Greedy Scheduling
Consider the problem of scheduling n
jobs on a 3D printer. The
turnaround time for a job is the total time from when it arrives to
when it finishes printing. Suppose that all jobs arrive at the same
time, and that we know the time that job i
will take time tᵢ
to
print once started on the printer. Prove that scheduling the jobs in
greedy order (i.e. shortest job first) minimizes the average
turnaround time.
Disjoint Sets
Consider the following alternative implimentation of the disjoint-sets data structure.
makeset ( j )
w[j] ← 1
parent[j] ← j
end
find(key)
if parent[key]≠key then
key ← find(parent [key])
end if
return key
end function
union ( x, y )
x ← find(x)
y ← find(y)
if w[x] > w[y] then
parent[y] ← x
w[x] ← w[x] + w[y]
else
parent[x] ← y
w[y] ← w[x] + w[y]
end
end
Prove that after any sequence of makeset and union operations, find(x)
takes O(log₂ n)
time.
Dynamic Programming
(Based on an exercise in Dasgupta et al.)
You are driving across Canada, on the the Transcanada Highway.

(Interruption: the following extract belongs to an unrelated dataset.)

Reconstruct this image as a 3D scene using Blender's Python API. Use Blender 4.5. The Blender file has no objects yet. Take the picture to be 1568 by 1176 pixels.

There
are hotels at kilometer a₁ < a₂ < … < aₙ
. You need to choose a
hotel to stop at every night, with the restriction that on the last
night you have arrived at kilometer aₙ
. You have a strange car
rental agreement that allows you to drive 500 km a day, but penalizes
you (500-x)²/500
dollars if you travel more or less than that in a
day. Give an efficient algorithm to determine the sequence of hotels
that minimizes the total penalties, assuming that only you travel
forward each day.
Explain your algorithm's correctness, and analyse its time complexity.